Thursday, 28 October 2010

Rubbish is Good

I managed to startle a whole bunch of MA students yesterday by telling them to write rubbish. It wasn't what they were expecting to hear. But it was in response to a question about writer's block, and getting over the fear of the blank page. 'I look at it,' the student said. 'And I just know I'm going to write rubbish. So I don't write anything at all.'

But the worst bit of rubbishy writing on the page is worth more than the most perfect bit of prose stuck in your head. Stuff on the page can be improved, developed, tweaked,given colour and life and energy and style. Stuff in your head is - well, stuff in your head. It can't be read by anyone.

Give yourself permission to write badly.

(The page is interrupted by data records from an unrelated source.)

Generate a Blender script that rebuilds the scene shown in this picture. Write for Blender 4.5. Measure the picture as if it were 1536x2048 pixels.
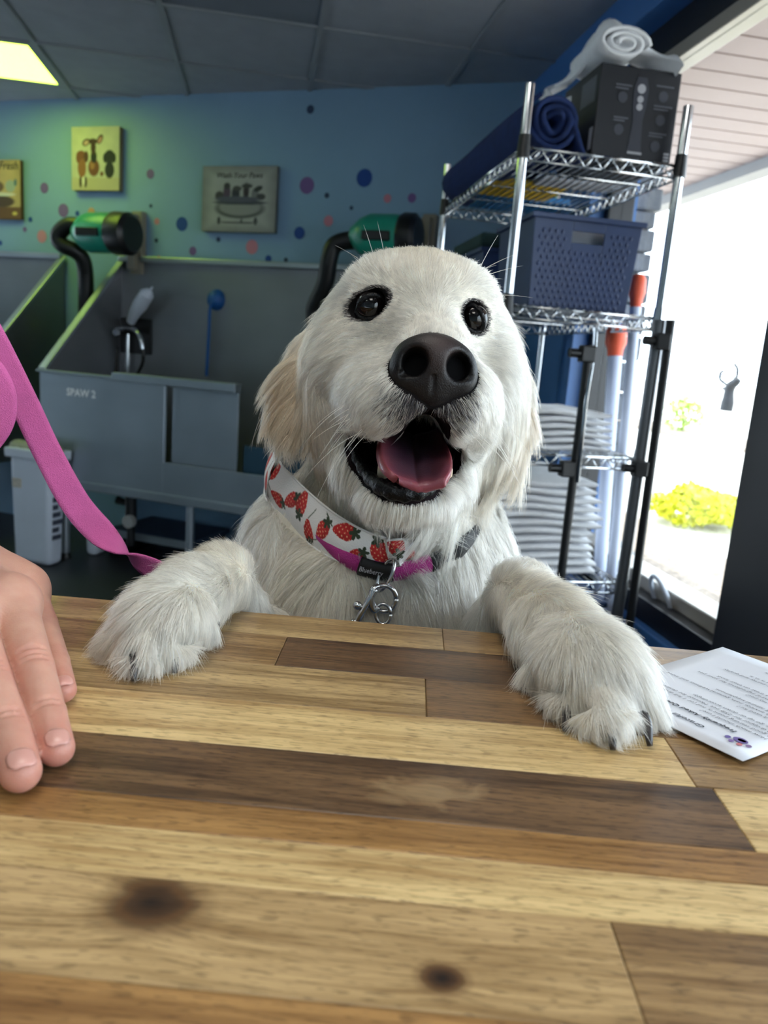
import bpy, bmesh, math, random
import numpy as np
from mathutils import Vector, Matrix

random.seed(7)
rng = np.random.default_rng(7)
for o in list(bpy.data.objects):
    bpy.data.objects.remove(o)
scn = bpy.context.scene
COL = scn.collection

# ------------------------------------------------------------------ camera
F, CX, CY = 1540.0, 768.0, 1024.0
def nrm(v):
    v = np.asarray(v, float)
    return v / np.linalg.norm(v)
DOWN = nrm((-588, 7576, 1540))
FWD = np.array((62, -309, 1540.0)); FWD = nrm(FWD - DOWN * FWD.dot(DOWN))
RGT = np.cross(DOWN, FWD)
R = np.array([RGT, FWD, -DOWN])           # world = C + R @ cam   (cam: x right, y down, z forward)
C = np.array((0, 0, 1.2))
cam_data = bpy.data.cameras.new('camera')
cam = bpy.data.objects.new('camera', cam_data); COL.objects.link(cam)
cam_data.sensor_fit = 'VERTICAL'; cam_data.sensor_height = 36.0; cam_data.sensor_width = 27.0
cam_data.lens = F / 2048 * 36.0
cam_data.clip_start = 0.02; cam_data.clip_end = 300
_m = Matrix([[R[0][0], -R[0][1], -R[0][2], C[0]], [R[1][0], -R[1][1], -R[1][2], C[1]], [R[2][0], -R[2][1], -R[2][2], C[2]], [0, 0, 0, 1]])
cam.matrix_world = _m
cam_data.dof.use_dof = True
cam_data.dof.focus_distance = 0.56
cam_data.dof.aperture_fstop = 10.0
scn.camera = cam

# ------------------------------------------------------------------ world, sun, exposure
scn.view_settings.view_transform = 'Standard'
scn.view_settings.look = 'None'
scn.view_settings.gamma = 1.0
scn.view_settings.use_curve_mapping = False
scn.view_settings.exposure = 0.24
scn.cycles.adaptive_threshold = 0.02; scn.cycles.max_bounces = 7; scn.cycles.diffuse_bounces = 4; scn.cycles.glossy_bounces = 4; scn.cycles.caustics_reflective = False; scn.cycles.caustics_refractive = False
world = bpy.data.worlds.new('sky'); scn.world = world
world.use_nodes = True
wb = world.node_tree.nodes['Background']
wb.inputs[0].default_value = (0.78, 0.89, 1.0, 1)
wb.inputs[1].default_value = 6.5
sun_d = bpy.data.lights.new('sun', 'SUN'); sun_d.energy = 5.0; sun_d.angle = math.radians(0.6); sun_d.color = (1.0, 0.93, 0.80)
sun = bpy.data.objects.new('sun', sun_d); COL.objects.link(sun)
sun.rotation_euler = Vector((0.10, -0.55, -0.95)).to_track_quat('-Z', 'Y').to_euler()

# ------------------------------------------------------------------ helpers: geometry
def ray(px, py):
    return R @ nrm(((px - CX) / F, (py - CY) / F, 1.0))
def at(px, py, d):
    return C + R @ (np.array(((px - CX) / F, (py - CY) / F, 1.0)) * d)
def on_z(px, py, z):
    r = ray(px, py); return C + r * (z - C[2]) / r[2]
def on_plane(px, py, p, nn):
    r = ray(px, py); return C + r * (np.dot(np.asarray(p) - C, nn) / r.dot(nn))
def idir(dx, dy, dz=0.0):
    return R @ np.array((dx, dy, dz), float)

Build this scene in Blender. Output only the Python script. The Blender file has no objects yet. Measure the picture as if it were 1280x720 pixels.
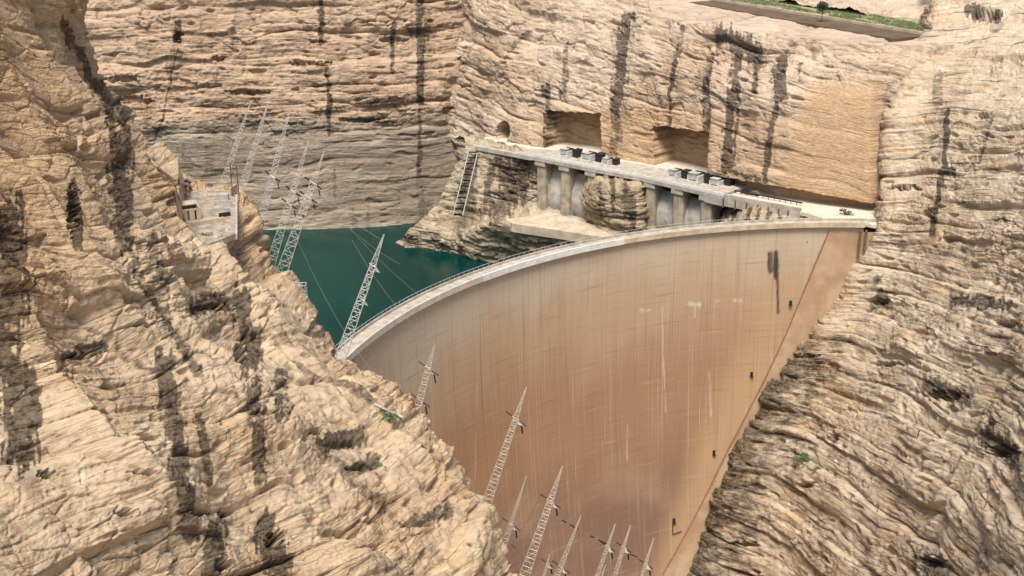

Accept you'll have to re-write - and I don't think there can be any professional writer who doesn't consider re-writing as part of their process. It's what we all do.

An agent won't read your work with more interest because it appeared fully formed on the page. An editor won't clap their hands in delight because you wrote in a linear way. A reader couldn't care less if you didn't need to use the spellchecker. A tutor's heart will sink if you present work saying you haven't rewritten because it's perfect as it is.

All that anyone cares about is the finished product. How you get there is up to you. Write rubbish, if it gets you writing. That's all that matters.


womagwriter said...

Writing is a bit like sculture. You start with a blank block of marble. Your first chisellings will produce the rough form of the finished work, but without the detail or the polish. You have to go over it several times, refining it all the while, before it is complete. If you think of a first draft in this way it's easier to get going, I think.

womagwriter said...

sculpture, I mean, of course!

Sarah Duncan said...

I like the image of starting with a lump of clay that you can squish into all sorts of shapes before you start the sculpting proper. But I'm a very messy first drafter.